やっぱり「偶発性からの収斂」「ミクロからマクロへの波及」という、伊藤さんや小川さんの議論の中にもあったモチーフが大切だと思います。
偶発性を許容可能にするものは、テクストよりもコンテクスト、つまり言外・法外・損得外で「同じ世界で1つになる」営みだと申しましたが、そこから出てきた「寛容さゆえのミクロな偶発性」から、たまたま収斂して長く続いたものが歴史的に拾い上げられていく、という道筋しかないでしょう。
そのためにも「存在論的な有限性を意識した上での条件付き多様化」を貫徹しようとする価値観が、リアルやゲームのコミュニケーションを通じて広められる必要があります。
ということで、そうした発想で今から15年以上前に神成淳司さんと『計算不可能性を設計する』という本を共著しました。資本主義も行政官僚制も終わらない以上、我々はテックであれアーキテクチャであれ絶えず何かをデザインするべきなんですが、そのデザインは今申し上げた「計算不可能性を設計する構え」を逸脱してはいけないという内容です。
それがないと「偶発性からの収斂」を阻止するようなテックがデザインされ、社会に実装されてしまう可能性がでてきます。それはまずい展開だというのが僕の今の認識になります。
林:ありがとうございました。ちょっと時間も超過してしまいましたけれども、今日は社会システム論ということでかなり長丁場でしたが、4人のスピーカーの方々にお話しをしていただきました。議論ももっとしたいくらいの気持ちではあるんですけど……。
春山:あっ、林さん。すいませんモデレーターをずっとさせてしまって(笑)。林さんの意見や感想もぜひ。
林:僕は、今日この議論をしていて思ったのは「とにかくやってみるしかないな」ということでしかないですね(笑)。今の「偶発性から収斂」の話もそうですし、ボトムアップの議論もそうですし。
DAOの話も、僕はDAOが今後収斂されていくと思うんですよね。

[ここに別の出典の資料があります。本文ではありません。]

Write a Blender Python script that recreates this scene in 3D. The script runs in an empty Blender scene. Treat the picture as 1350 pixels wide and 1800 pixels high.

じゃあ今DAOをもし使うとするのであれば、やっぱり本質的なDAOの使い方を目指しつつ、DAOを方便として使うかどうかだと僕は思います。
実際に山古志の事例を見ていると、曲がりなりにもそういった新しいNFTとかクリプトのツールを使うことによって、新しい関係性の発見とか偶発性を生み出すことを手助けすることは見えてきているなと感じます。
テクノロジーを恐れず使ってみよう、という感じです。道具はやっぱり自分で使いながら長さを調節したりとか、形を変えてみたりということだと思うので。基本的にはそれをどんどん使うしかないのかな、と今日の議論の中で改めて思いました。
社会システム論というとけっこうデカい話になってしまうんですけど。さっきのローカリティに結びついていくことで世界につながっていくというのは、やっぱり芯を捉えているものだと思っています。それがどう無数に広がっていくかというケースだったり、広がっていくための仕組み作りが、今後WEをどのように設計していくかに、重要なポイントになってくると思っています。
本当にいろんな角度から視座をいただいて、非常におもしろい回でした。僕もモデレーターをしているのか聞いているのかよくわからない状況になりましたけども。すごく良いセッションになったなと思っています。ありがとうございました。
一同:ありがとうございました。